## DATASET RECORDS

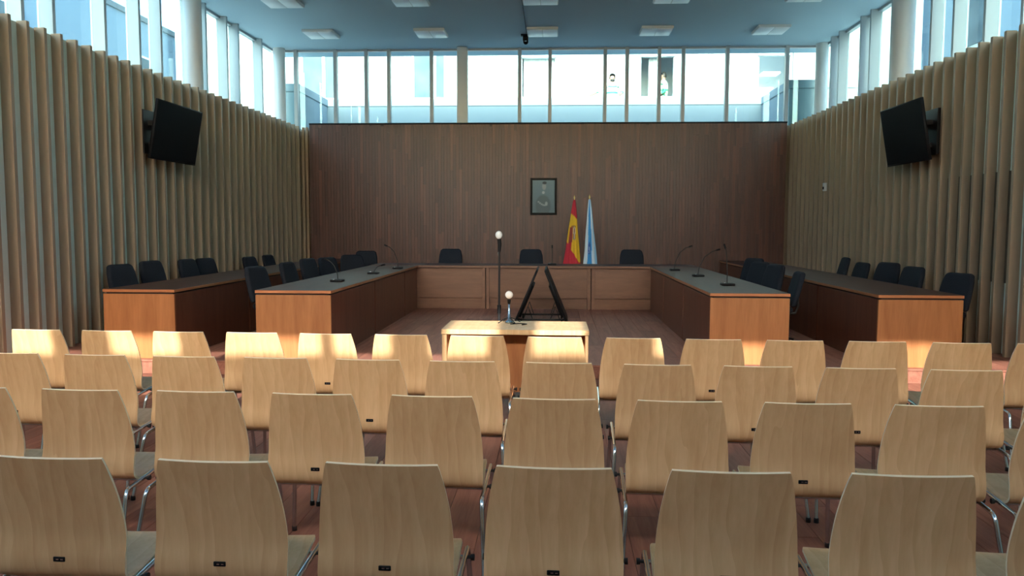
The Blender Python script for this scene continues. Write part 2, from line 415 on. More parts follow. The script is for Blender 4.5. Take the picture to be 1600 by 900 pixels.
# ================================================================== OUTSIDE
ZT = 3.55
tag(MB().box(-11.2, GLX-0.13, -6, 26, ZT-0.2, ZT).box(GRX+0.13, 10.2, -6, 26, ZT-0.2, ZT).box(GLX-0.13, GRX+0.13, GBY+0.13, 20.7, ZT-0.2, ZT).build('terrace', 'terrace'),
    'pale paved roof terrace around the hall', None, None, 'structure')
tag(MB().box(-60, 60, -40, 80, -4.2, -4.0).build('ground', 'terrace'), 'paved ground far below', None, None, 'structure')
def parapet(x0, x1, y0, y1, label, ztop=4.66):
    t = thing('terrace_wall', label, 'wall', ((x0+x1)/2, (y0+y1)/2, ZT), 0, 'terrace walls')
    ox, oy = (x0+x1)/2, (y0+y1)/2
    MB().box(x0-ox, x1-ox, y0-oy, y1-oy, 0, ztop-ZT).build('wall_body', 'render_wall', t)
    MB().box(x0-ox-0.003, x1-ox+0.003, y0-oy-0.003, y1-oy+0.003, ztop-ZT, ztop-ZT+0.018).build('joint', 'joint', t)
    MB().rbox(x0-ox-0.02, x1-ox+0.02, y0-oy-0.02, y1-oy+0.02, ztop-ZT+0.018, ztop-ZT+0.20, 0.008, 1, smooth=False).build('coping', 'coping', t)
parapet(-6.28, -5.98, 18.55, 20.9, 'pale terrace wall running away behind the left end windows')
parapet(-6.28, 5.5, 20.92, 21.2, 'long pale terrace wall behind the end windows')
parapet(5.2, 5.48, 18.85, 20.9, 'short terrace wall running away behind the right end windows')
parapet(5.2, 10.0, 18.5, 18.83, 'terrace wall reaching right beyond the corner column')

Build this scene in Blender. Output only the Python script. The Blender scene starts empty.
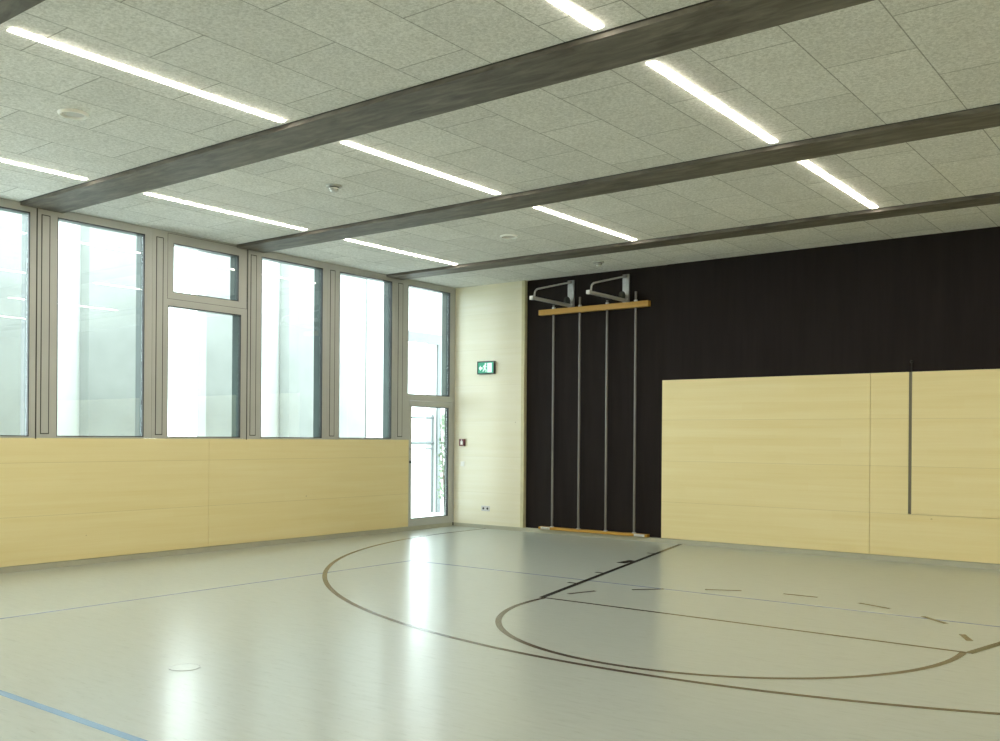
import bpy, bmesh, math, random
from mathutils import Vector, Matrix
random.seed(7)
C = bpy.context.scene.collection
sc = bpy.context.scene

# ------------------------------------------------------------------ dimensions (metres)
D = 12.373          # back wall (face of the wood)
XL = -10.434        # window wall (room face)
XR = 4.25           # wall to the right of the camera
YB = -6.3           # wall behind the camera
ZC = 3.99           # ceiling
BB = 0.06           # baseboard height

# ------------------------------------------------------------------ materials
def mat(name):
    m = bpy.data.materials.new(name); m.use_nodes = True
    nt = m.node_tree
    return m, nt, nt.nodes['Principled BSDF'], nt.nodes, nt.links

def plain(name, col, rough=0.5, metal=0.0, spec=0.5, noise=0.0, scale=8.0):
    m, nt, b, N, L = mat(name)
    b.inputs['Roughness'].default_value = rough
    b.inputs['Metallic'].default_value = metal
    b.inputs['Specular IOR Level'].default_value = spec
    tc = N.new('ShaderNodeTexCoord'); n = N.new('ShaderNodeTexNoise')
    n.inputs['Scale'].default_value = scale; n.inputs['Detail'].default_value = 4
    L.new(tc.outputs['Object'], n.inputs['Vector'])
    r = N.new('ShaderNodeValToRGB')
    k = noise if noise else 0.03
    r.color_ramp.elements[0].position = 0.3; r.color_ramp.elements[1].position = 0.7
    r.color_ramp.elements[0].color = tuple(c*(1-k) for c in col)+(1,)
    r.color_ramp.elements[1].color = tuple(min(1, c*(1+k)) for c in col)+(1,)
    L.new(n.outputs['Fac'], r.inputs['Fac']); L.new(r.outputs['Color'], b.inputs['Base Color'])
    return m

def math_node(N, L, op, a, b=None):
    n = N.new('ShaderNodeMath'); n.operation = op
    for i, v in enumerate((a, b)):
        if v is None: continue
        if isinstance(v, (int, float)): n.inputs[i].default_value = v
        else: L.new(v, n.inputs[i])
    return n.outputs[0]

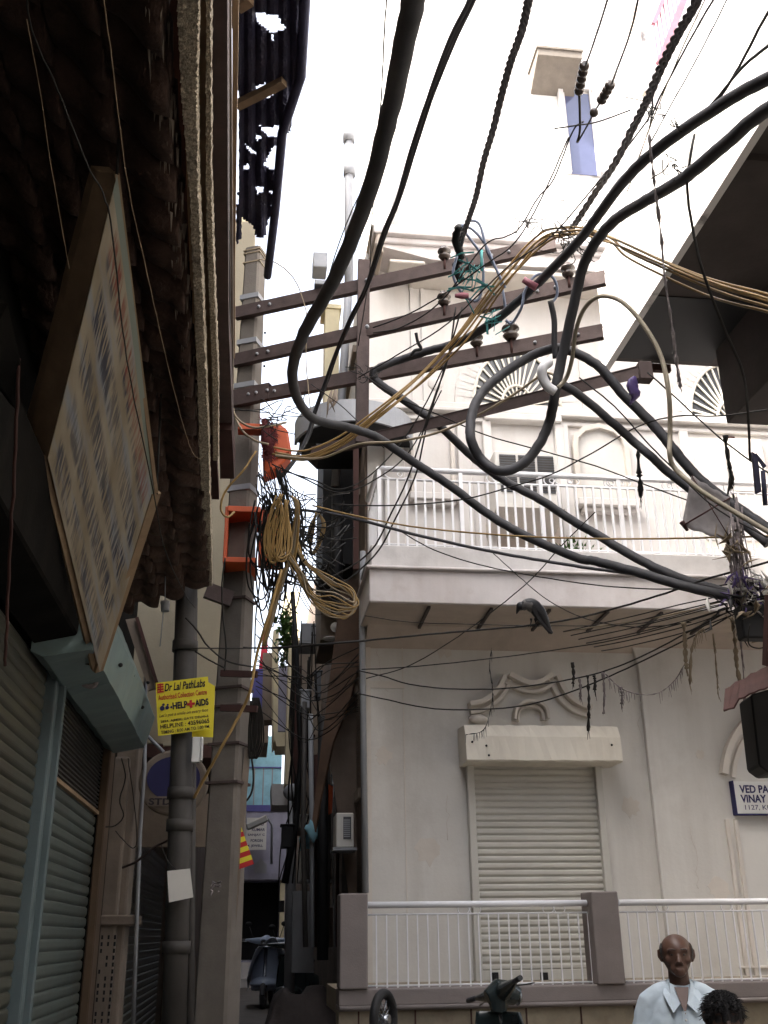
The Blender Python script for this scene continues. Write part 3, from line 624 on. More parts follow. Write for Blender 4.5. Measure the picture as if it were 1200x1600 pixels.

## THE TASK
The records above must be printed exactly; the pictures stay out.

## TASK SOLUTION
The Blender Python script for this scene continues. Write part 2, from line 415 on. More parts follow. The script is for Blender 4.5. Take the picture to be 1600 by 900 pixels.
# ================================================================== OUTSIDE
ZT = 3.55
tag(MB().box(-11.2, GLX-0.13, -6, 26, ZT-0.2, ZT).box(GRX+0.13, 10.2, -6, 26, ZT-0.2, ZT).box(GLX-0.13, GRX+0.13, GBY+0.13, 20.7, ZT-0.2, ZT).build('terrace', 'terrace'),
    'pale paved roof terrace around the hall', None, None, 'structure')
tag(MB().box(-60, 60, -40, 80, -4.2, -4.0).build('ground', 'terrace'), 'paved ground far below', None, None, 'structure')
def parapet(x0, x1, y0, y1, label, ztop=4.66):
    t = thing('terrace_wall', label, 'wall', ((x0+x1)/2, (y0+y1)/2, ZT), 0, 'terrace walls')
    ox, oy = (x0+x1)/2, (y0+y1)/2
    MB().box(x0-ox, x1-ox, y0-oy, y1-oy, 0, ztop-ZT).build('wall_body', 'render_wall', t)
    MB().box(x0-ox-0.003, x1-ox+0.003, y0-oy-0.003, y1-oy+0.003, ztop-ZT, ztop-ZT+0.018).build('joint', 'joint', t)
    MB().rbox(x0-ox-0.02, x1-ox+0.02, y0-oy-0.02, y1-oy+0.02, ztop-ZT+0.018, ztop-ZT+0.20, 0.008, 1, smooth=False).build('coping', 'coping', t)
parapet(-6.28, -5.98, 18.55, 20.9, 'pale terrace wall running away behind the left end windows')
parapet(-6.28, 5.5, 20.92, 21.2, 'long pale terrace wall behind the end windows')
parapet(5.2, 5.48, 18.85, 20.9, 'short terrace wall running away behind the right end windows')
parapet(5.2, 10.0, 18.5, 18.83, 'terrace wall reaching right beyond the corner column')

Build this scene in Blender. Output only the Python script. The Blender scene starts empty.
import bpy, bmesh, math, random
from mathutils import Vector, Matrix
random.seed(7)
C = bpy.context.scene.collection
sc = bpy.context.scene

# ------------------------------------------------------------------ dimensions (metres)
D = 12.373          # back wall (face of the wood)
XL = -10.434        # window wall (room face)
XR = 4.25           # wall to the right of the camera
YB = -6.3           # wall behind the camera
ZC = 3.99           # ceiling
BB = 0.06           # baseboard height

# ------------------------------------------------------------------ materials
def mat(name):
    m = bpy.data.materials.new(name); m.use_nodes = True
    nt = m.node_tree
    return m, nt, nt.nodes['Principled BSDF'], nt.nodes, nt.links

def plain(name, col, rough=0.5, metal=0.0, spec=0.5, noise=0.0, scale=8.0):
    m, nt, b, N, L = mat(name)
    b.inputs['Roughness'].default_value = rough
    b.inputs['Metallic'].default_value = metal
    b.inputs['Specular IOR Level'].default_value = spec
    tc = N.new('ShaderNodeTexCoord'); n = N.new('ShaderNodeTexNoise')
    n.inputs['Scale'].default_value = scale; n.inputs['Detail'].default_value = 4
    L.new(tc.outputs['Object'], n.inputs['Vector'])
    r = N.new('ShaderNodeValToRGB')
    k = noise if noise else 0.03
    r.color_ramp.elements[0].position = 0.3; r.color_ramp.elements[1].position = 0.7
    r.color_ramp.elements[0].color = tuple(c*(1-k) for c in col)+(1,)
    r.color_ramp.elements[1].color = tuple(min(1, c*(1+k)) for c in col)+(1,)
    L.new(n.outputs['Fac'], r.inputs['Fac']); L.new(r.outputs['Color'], b.inputs['Base Color'])
    return m

def math_node(N, L, op, a, b=None):
    n = N.new('ShaderNodeMath'); n.operation = op
    for i, v in enumerate((a, b)):
        if v is None: continue
        if isinstance(v, (int, float)): n.inputs[i].default_value = v
        else: L.new(v, n.inputs[i])
    return n.outputs[0]

The Blender Python script for this scene continues. Write part 3, from line 624 on. More parts follow. Write for Blender 4.5. Measure the picture as if it were 1200x1600 pixels.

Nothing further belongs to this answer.